* Stated exercise *
Everything from the first line of the data below through the line that contains "return tuple(x /" should be written out exactly, please, and nothing more; the pictures stay out.

***

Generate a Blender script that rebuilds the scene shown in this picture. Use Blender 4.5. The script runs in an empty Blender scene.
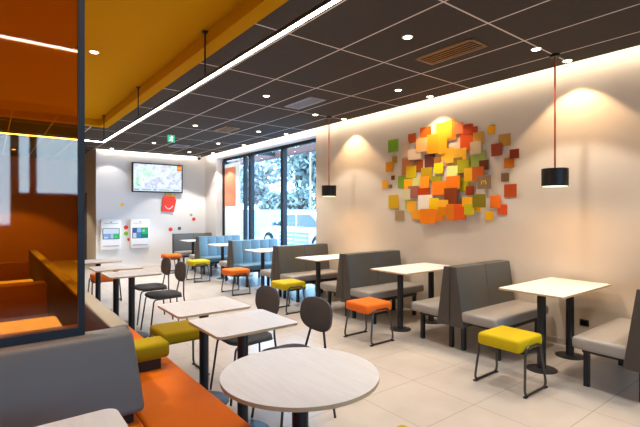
import bpy, bmesh, math, random
from mathutils import Vector, Matrix
random.seed(7)
SC = bpy.context.scene
COL = SC.collection
PI = math.pi

# ------------------------------------------------------------------ materials
def srgb(h):
    h = h.lstrip('#')
    c = [int(h[i:i+2], 16) / 255 for i in (0, 2, 4)]
    return tuple(x / 12.92 if x <= .04045 else ((x + .055) / 1.055) ** 2.4 for x in c) + (1,)

def mat(name, col, rough=.5, spec=.5, metal=0, noise=0, nscale=40, bump=0, bscale=200, coat=0):
    m = bpy.data.materials.new(name); m.use_nodes = True
    nt = m.node_tree; b = nt.nodes['Principled BSDF']
    c = srgb(col) if isinstance(col, str) else tuple(col) + (1,)
    b.inputs['Base Color'].default_value = c
    b.inputs['Roughness'].default_value = rough
    b.inputs['Specular IOR Level'].default_value = spec
    b.inputs['Metallic'].default_value = metal
    if coat: b.inputs['Coat Weight'].default_value = coat
    tc = nt.nodes.new('ShaderNodeTexCoord')
    if noise:
        n = nt.nodes.new('ShaderNodeTexNoise'); n.inputs['Scale'].default_value = nscale
        n.inputs['Detail'].default_value = 4
        nt.links.new(tc.outputs['Object'], n.inputs['Vector'])
        r = nt.nodes.new('ShaderNodeMapRange')
        r.inputs['To Min'].default_value = 1 - noise; r.inputs['To Max'].default_value = 1 + noise
        nt.links.new(n.outputs['Fac'], r.inputs['Value'])
        h = nt.nodes.new('ShaderNodeHueSaturation'); h.inputs['Color'].default_value = c
        nt.links.new(r.outputs['Result'], h.inputs['Value'])
        nt.links.new(h.outputs['Color'], b.inputs['Base Color'])
    if bump:
        n2 = nt.nodes.new('ShaderNodeTexNoise'); n2.inputs['Scale'].default_value = bscale
        nt.links.new(tc.outputs['Object'], n2.inputs['Vector'])
        bp = nt.nodes.new('ShaderNodeBump'); bp.inputs['Strength'].default_value = bump
        bp.inputs['Distance'].default_value = .002
        nt.links.new(n2.outputs['Fac'], bp.inputs['Height'])
        nt.links.new(bp.outputs['Normal'], b.inputs['Normal'])
    return m

def emit(name, col, strength):
    m = bpy.data.materials.new(name); m.use_nodes = True
    nt = m.node_tree; nt.nodes.clear()
    e = nt.nodes.new('ShaderNodeEmission'); o = nt.nodes.new('ShaderNodeOutputMaterial')
    e.inputs['Color'].default_value = (srgb(col) if isinstance(col, str) else tuple(col) + (1,))
    e.inputs['Strength'].default_value = strength
    nt.links.new(e.outputs[0], o.inputs[0])
    return m

def grid_mat(name, base, line, sx, sy, ox, oy, wx, wy, rough, spec, noise=.0, nscale=3, bump=0):
    """tiles with thin joints, laid out in metres of the object's own space"""
    m = bpy.data.materials.new(name); m.use_nodes = True
    nt = m.node_tree; b = nt.nodes['Principled BSDF']; N = nt.nodes.new; L = nt.links.new
    tc = N('ShaderNodeTexCoord'); sp = N('ShaderNodeSeparateXYZ'); L(tc.outputs['Object'], sp.inputs[0])
    def math_(op, a, v):
        n = N('ShaderNodeMath'); n.operation = op
        L(a, n.inputs[0])
        if isinstance(v, (int, float)): n.inputs[1].default_value = v
        else: L(v, n.inputs[1])
        return n.outputs[0]
    fs = []
    for ax, s, o, w in (('X', sx, ox, wx), ('Y', sy, oy, wy)):
        a = math_('SUBTRACT', sp.outputs[ax], o - w / 2)
        a = math_('FLOORED_MODULO', a, s)
        fs.append(math_('LESS_THAN', a, w))
    f = math_('MAXIMUM', fs[0], fs[1])
    n = N('ShaderNodeTexNoise'); n.inputs['Scale'].default_value = nscale; n.inputs['Detail'].default_value = 6
    L(tc.outputs['Object'], n.inputs['Vector'])
    r = N('ShaderNodeMapRange'); r.inputs['To Min'].default_value = 1 - noise; r.inputs['To Max'].default_value = 1 + noise
    L(n.outputs['Fac'], r.inputs['Value'])
    h = N('ShaderNodeHueSaturation'); h.inputs['Color'].default_value = srgb(base)
    L(r.outputs['Result'], h.inputs['Value'])
    mx = N('ShaderNodeMix'); mx.data_type = 'RGBA'
    L(f, mx.inputs[0]); L(h.outputs['Color'], mx.inputs[6]); mx.inputs[7].default_value = srgb(line)
    L(mx.outputs[2], b.inputs['Base Color'])
    b.inputs['Roughness'].default_value = rough; b.inputs['Specular IOR Level'].default_value = spec
    return m

def glass_mat(name, tint, refl, grough=0.0, tcol=(.9, .95, 1)):
    m = bpy.data.materials.new(name); m.use_nodes = True
    nt = m.node_tree; nt.nodes.clear(); N = nt.nodes.new; L = nt.links.new
    t = N('ShaderNodeBsdfTransparent'); t.inputs[0].default_value = tuple(tint) + (1,)
    g = N('ShaderNodeBsdfGlossy'); g.inputs['Roughness'].default_value = grough
    g.inputs[0].default_value = tuple(tcol) + (1,)
    fr = N('ShaderNodeLayerWeight'); fr.inputs['Blend'].default_value = .5
    pw = N('ShaderNodeMath'); pw.operation = 'POWER'; pw.inputs[1].default_value = 5; L(fr.outputs['Facing'], pw.inputs[0])
    ad = N('ShaderNodeMath'); ad.operation = 'MULTIPLY_ADD'; ad.use_clamp = True
    ad.inputs[1].default_value = .9; ad.inputs[2].default_value = .035 + refl
    L(pw.outputs[0], ad.inputs[0])
    mx = N('ShaderNodeMixShader'); o = N('ShaderNodeOutputMaterial')
    L(ad.outputs[0], mx.inputs[0]); L(t.outputs[0], mx.inputs[1]); L(g.outputs[0], mx.inputs[2]); L(mx.outputs[0], o.inputs[0])
    return m

def wood_mat(name, c1, c2, scale=(1, 12, 12), rough=.45):
    m = bpy.data.materials.new(name); m.use_nodes = True
    nt = m.node_tree; b = nt.nodes['Principled BSDF']; N = nt.nodes.new; L = nt.links.new
    tc = N('ShaderNodeTexCoord'); mp = N('ShaderNodeMapping'); mp.inputs['Scale'].default_value = scale
    L(tc.outputs['Object'], mp.inputs[0])
    n = N('ShaderNodeTexNoise'); n.inputs['Scale'].default_value = 3; n.inputs['Detail'].default_value = 6
    n.inputs['Distortion'].default_value = .6
    L(mp.outputs[0], n.inputs['Vector'])
    r = N('ShaderNodeValToRGB'); r.color_ramp.elements[0].position = .35; r.color_ramp.elements[1].position = .65
    r.color_ramp.elements[0].color = srgb(c1); r.color_ramp.elements[1].color = srgb(c2)
    L(n.outputs['Fac'], r.inputs[0]); L(r.outputs[0], b.inputs['Base Color'])
    b.inputs['Roughness'].default_value = rough
    return m

def screen_mat(name, strength, kind):
    m = bpy.data.materials.new(name); m.use_nodes = True
    nt = m.node_tree; nt.nodes.clear(); N = nt.nodes.new; L = nt.links.new
    tc = N('ShaderNodeTexCoord')
    n = N('ShaderNodeTexNoise'); n.inputs['Scale'].default_value = 3; n.inputs['Detail'].default_value = 6
    L(tc.outputs['Object'], n.inputs['Vector'])
    n2 = N('ShaderNodeTexVoronoi'); n2.inputs['Scale'].default_value = 26
    L(tc.outputs['Object'], n2.inputs['Vector'])
    r = N('ShaderNodeValToRGB'); cr = r.color_ramp
    cols = [(.3, '6fbf9c'), (.42, 'c8e8da'), (.5, 'e2ecf4'), (.58, 'bcc0e2'), (.68, 'd8ecf4')]
    cr.elements[0].position, cr.elements[1].position = .3, .68
    cr.elements[0].color = srgb(cols[0][1]); cr.elements[1].color = srgb(cols[-1][1])
    for p, c in cols[1:-1]:
        e = cr.elements.new(p); e.color = srgb(c)
    L(n.outputs['Fac'], r.inputs[0])
    mx = N('ShaderNodeMix'); mx.data_type = 'RGBA'; mx.blend_type = 'MULTIPLY'; mx.inputs[0].default_value = .35
    L(r.outputs[0], mx.inputs[6]); L(n2.outputs['Distance'], mx.inputs[7])
    e = N('ShaderNodeEmission'); e.inputs['Strength'].default_value = strength
    L(mx.outputs[2], e.inputs[0])
    o = N('ShaderNodeOutputMaterial'); L(e.outputs[0], o.inputs[0])
    return m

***

* Correct result *
Generate a Blender script that rebuilds the scene shown in this picture. Use Blender 4.5. The script runs in an empty Blender scene.
import bpy, bmesh, math, random
from mathutils import Vector, Matrix
random.seed(7)
SC = bpy.context.scene
COL = SC.collection
PI = math.pi

# ------------------------------------------------------------------ materials
def srgb(h):
    h = h.lstrip('#')
    c = [int(h[i:i+2], 16) / 255 for i in (0, 2, 4)]
    return tuple(x / 12.92 if x <= .04045 else ((x + .055) / 1.055) ** 2.4 for x in c) + (1,)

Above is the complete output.